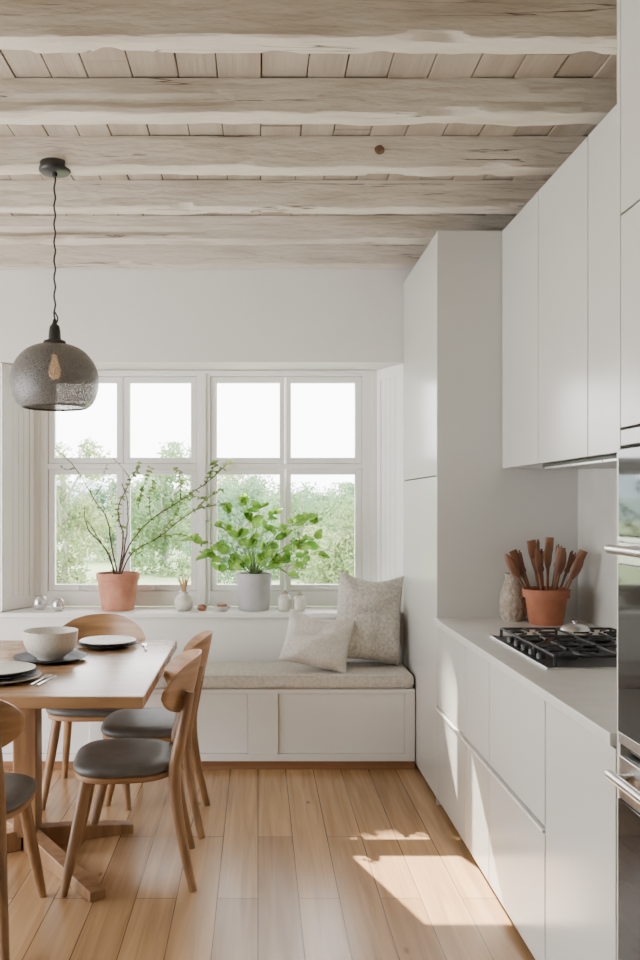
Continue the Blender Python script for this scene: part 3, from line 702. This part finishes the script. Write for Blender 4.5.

---+---

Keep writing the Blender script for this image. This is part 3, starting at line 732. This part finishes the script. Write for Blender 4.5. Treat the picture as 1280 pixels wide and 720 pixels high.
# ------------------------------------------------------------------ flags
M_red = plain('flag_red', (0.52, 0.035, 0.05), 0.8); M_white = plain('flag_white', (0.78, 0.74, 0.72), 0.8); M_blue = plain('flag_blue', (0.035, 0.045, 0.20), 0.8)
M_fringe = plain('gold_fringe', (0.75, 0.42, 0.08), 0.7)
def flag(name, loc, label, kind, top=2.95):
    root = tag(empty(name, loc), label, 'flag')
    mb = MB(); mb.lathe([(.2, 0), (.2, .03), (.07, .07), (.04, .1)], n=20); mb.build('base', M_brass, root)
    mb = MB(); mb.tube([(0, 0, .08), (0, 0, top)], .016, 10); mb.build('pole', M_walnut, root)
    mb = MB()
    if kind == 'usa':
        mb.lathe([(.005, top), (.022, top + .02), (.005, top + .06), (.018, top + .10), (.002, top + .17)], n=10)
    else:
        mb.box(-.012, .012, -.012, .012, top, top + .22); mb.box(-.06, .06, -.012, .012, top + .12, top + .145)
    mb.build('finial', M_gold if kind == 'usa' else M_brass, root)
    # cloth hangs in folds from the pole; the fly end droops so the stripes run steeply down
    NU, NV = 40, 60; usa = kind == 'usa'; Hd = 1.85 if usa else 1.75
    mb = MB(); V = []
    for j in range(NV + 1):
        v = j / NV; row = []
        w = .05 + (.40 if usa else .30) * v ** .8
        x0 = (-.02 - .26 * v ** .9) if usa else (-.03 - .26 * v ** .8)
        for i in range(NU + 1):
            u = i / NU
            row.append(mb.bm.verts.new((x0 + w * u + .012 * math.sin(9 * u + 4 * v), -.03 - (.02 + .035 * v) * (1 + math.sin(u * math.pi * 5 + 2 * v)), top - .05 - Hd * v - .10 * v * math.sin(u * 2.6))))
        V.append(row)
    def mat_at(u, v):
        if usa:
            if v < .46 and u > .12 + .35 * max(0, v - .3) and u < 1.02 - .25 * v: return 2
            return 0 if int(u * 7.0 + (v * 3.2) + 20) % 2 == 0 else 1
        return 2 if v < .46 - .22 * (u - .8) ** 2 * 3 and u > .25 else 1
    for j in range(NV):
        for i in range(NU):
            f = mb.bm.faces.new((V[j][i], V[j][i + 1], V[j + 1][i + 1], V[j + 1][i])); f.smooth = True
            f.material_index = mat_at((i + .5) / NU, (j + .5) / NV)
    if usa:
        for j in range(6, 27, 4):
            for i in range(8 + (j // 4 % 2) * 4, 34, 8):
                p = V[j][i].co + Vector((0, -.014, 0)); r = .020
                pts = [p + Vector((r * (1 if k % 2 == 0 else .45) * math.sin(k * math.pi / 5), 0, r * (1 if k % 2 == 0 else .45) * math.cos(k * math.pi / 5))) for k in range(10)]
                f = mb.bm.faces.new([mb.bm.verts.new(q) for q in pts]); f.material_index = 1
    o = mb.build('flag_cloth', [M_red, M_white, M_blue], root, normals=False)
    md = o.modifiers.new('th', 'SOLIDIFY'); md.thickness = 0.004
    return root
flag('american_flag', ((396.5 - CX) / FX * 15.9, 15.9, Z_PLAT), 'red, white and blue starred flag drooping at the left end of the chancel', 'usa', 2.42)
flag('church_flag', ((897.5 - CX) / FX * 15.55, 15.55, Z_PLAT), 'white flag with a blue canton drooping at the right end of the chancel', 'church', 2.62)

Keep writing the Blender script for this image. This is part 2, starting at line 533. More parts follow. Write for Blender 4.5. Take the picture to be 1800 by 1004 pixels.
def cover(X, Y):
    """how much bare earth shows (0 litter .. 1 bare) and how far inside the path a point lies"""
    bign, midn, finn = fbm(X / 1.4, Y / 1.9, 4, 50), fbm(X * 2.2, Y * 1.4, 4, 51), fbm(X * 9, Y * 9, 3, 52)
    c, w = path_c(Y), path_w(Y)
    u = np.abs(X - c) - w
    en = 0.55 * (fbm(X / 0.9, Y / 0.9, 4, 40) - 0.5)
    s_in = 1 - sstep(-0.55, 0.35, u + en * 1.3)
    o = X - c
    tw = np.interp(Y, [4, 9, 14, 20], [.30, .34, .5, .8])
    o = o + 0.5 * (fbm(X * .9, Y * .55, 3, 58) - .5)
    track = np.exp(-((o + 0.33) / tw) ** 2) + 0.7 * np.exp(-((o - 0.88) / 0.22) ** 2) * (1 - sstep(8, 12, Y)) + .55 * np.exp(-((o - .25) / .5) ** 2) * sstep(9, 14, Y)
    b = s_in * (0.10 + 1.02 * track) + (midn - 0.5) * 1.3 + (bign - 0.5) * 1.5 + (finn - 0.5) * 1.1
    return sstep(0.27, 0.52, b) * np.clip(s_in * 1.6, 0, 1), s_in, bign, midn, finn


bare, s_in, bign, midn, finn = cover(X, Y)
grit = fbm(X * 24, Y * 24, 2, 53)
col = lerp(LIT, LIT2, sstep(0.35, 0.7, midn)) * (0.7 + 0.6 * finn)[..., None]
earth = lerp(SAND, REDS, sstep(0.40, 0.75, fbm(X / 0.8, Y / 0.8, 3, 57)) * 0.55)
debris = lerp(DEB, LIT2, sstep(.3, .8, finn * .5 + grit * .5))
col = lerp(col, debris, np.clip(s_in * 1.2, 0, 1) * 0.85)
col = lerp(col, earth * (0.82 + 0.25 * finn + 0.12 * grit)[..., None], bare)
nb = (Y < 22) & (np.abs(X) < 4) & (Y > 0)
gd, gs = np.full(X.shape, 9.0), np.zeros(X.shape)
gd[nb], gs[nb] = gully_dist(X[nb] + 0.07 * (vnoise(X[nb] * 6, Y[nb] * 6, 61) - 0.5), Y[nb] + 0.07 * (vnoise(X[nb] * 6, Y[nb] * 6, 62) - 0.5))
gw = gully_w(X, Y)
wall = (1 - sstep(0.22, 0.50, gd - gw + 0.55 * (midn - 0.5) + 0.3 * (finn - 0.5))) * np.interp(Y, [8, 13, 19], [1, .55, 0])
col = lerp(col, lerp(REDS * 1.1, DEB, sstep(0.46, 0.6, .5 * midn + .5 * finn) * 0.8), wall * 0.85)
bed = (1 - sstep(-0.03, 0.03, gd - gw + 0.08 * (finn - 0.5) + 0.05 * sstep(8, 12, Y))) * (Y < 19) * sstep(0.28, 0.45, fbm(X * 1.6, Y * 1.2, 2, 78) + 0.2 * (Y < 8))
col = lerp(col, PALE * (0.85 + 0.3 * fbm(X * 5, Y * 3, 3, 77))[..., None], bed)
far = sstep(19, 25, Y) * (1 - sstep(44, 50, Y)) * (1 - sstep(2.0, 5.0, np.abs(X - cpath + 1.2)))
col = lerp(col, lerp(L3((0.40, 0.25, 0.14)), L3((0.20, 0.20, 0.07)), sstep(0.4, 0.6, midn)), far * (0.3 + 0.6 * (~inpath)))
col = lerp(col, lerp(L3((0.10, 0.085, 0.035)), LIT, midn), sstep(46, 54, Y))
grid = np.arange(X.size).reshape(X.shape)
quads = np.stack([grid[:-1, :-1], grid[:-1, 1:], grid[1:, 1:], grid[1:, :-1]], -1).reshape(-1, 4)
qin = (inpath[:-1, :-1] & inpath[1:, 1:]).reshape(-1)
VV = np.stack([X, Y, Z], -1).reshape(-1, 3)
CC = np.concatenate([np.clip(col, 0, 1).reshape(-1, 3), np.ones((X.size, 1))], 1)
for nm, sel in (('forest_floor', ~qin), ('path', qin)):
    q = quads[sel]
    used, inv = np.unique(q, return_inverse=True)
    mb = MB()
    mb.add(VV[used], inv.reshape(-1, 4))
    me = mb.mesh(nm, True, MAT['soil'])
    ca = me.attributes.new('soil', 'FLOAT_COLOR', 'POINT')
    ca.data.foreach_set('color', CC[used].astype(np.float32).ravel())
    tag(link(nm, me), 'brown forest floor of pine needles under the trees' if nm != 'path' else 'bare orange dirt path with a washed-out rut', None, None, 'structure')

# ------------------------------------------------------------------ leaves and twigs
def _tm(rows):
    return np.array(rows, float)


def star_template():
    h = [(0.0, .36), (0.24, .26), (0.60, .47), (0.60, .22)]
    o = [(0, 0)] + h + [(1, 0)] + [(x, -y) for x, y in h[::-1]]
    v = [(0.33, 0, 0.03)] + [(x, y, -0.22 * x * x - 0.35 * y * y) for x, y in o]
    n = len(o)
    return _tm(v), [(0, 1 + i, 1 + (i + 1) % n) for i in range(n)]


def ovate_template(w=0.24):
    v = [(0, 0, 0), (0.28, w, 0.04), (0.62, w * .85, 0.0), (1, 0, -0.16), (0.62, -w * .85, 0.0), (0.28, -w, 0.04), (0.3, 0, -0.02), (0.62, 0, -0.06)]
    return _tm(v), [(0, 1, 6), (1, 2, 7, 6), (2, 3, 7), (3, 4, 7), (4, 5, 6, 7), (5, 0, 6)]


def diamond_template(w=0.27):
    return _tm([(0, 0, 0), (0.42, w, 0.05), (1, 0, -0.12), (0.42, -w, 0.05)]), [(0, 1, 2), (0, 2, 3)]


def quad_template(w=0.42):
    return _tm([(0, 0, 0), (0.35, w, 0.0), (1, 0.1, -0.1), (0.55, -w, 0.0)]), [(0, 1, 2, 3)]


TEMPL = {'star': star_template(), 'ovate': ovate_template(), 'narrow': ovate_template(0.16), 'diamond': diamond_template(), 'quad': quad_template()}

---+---

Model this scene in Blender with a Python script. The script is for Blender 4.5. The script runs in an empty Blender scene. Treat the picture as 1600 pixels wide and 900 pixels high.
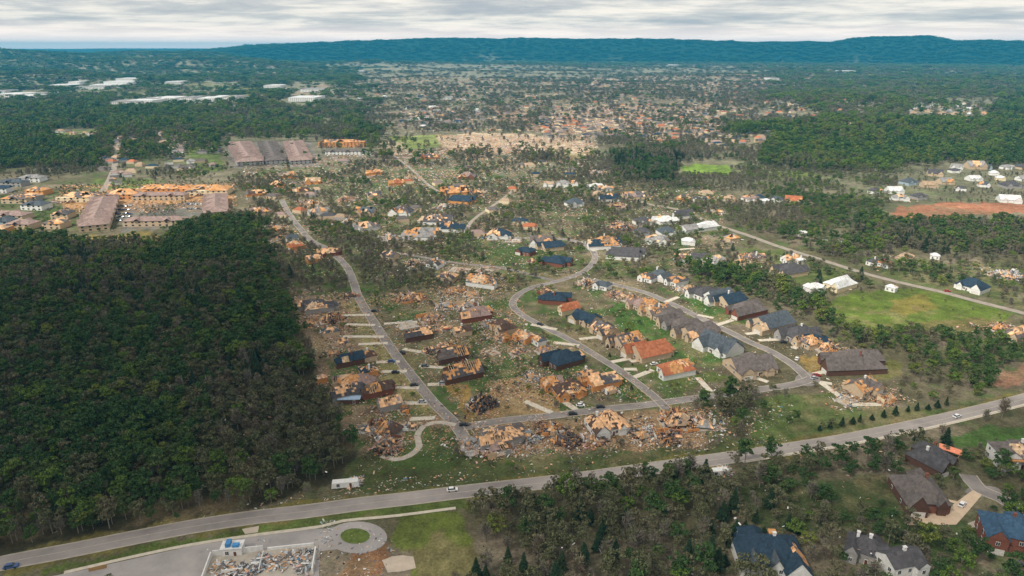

---+---

# Prompt:
Begin at the line that has "sstep(46, 54, Y))", stop after the line that has "return np.array(rows, float)", and repeat exactly those lines, nothing more.

# Full answer:
col = lerp(col, lerp(L3((0.10, 0.085, 0.035)), LIT, midn), sstep(46, 54, Y))
grid = np.arange(X.size).reshape(X.shape)
quads = np.stack([grid[:-1, :-1], grid[:-1, 1:], grid[1:, 1:], grid[1:, :-1]], -1).reshape(-1, 4)
qin = (inpath[:-1, :-1] & inpath[1:, 1:]).reshape(-1)
VV = np.stack([X, Y, Z], -1).reshape(-1, 3)
CC = np.concatenate([np.clip(col, 0, 1).reshape(-1, 3), np.ones((X.size, 1))], 1)
for nm, sel in (('forest_floor', ~qin), ('path', qin)):
    q = quads[sel]
    used, inv = np.unique(q, return_inverse=True)
    mb = MB()
    mb.add(VV[used], inv.reshape(-1, 4))
    me = mb.mesh(nm, True, MAT['soil'])
    ca = me.attributes.new('soil', 'FLOAT_COLOR', 'POINT')
    ca.data.foreach_set('color', CC[used].astype(np.float32).ravel())
    tag(link(nm, me), 'brown forest floor of pine needles under the trees' if nm != 'path' else 'bare orange dirt path with a washed-out rut', None, None, 'structure')

# ------------------------------------------------------------------ leaves and twigs
def _tm(rows):
    return np.array(rows, float)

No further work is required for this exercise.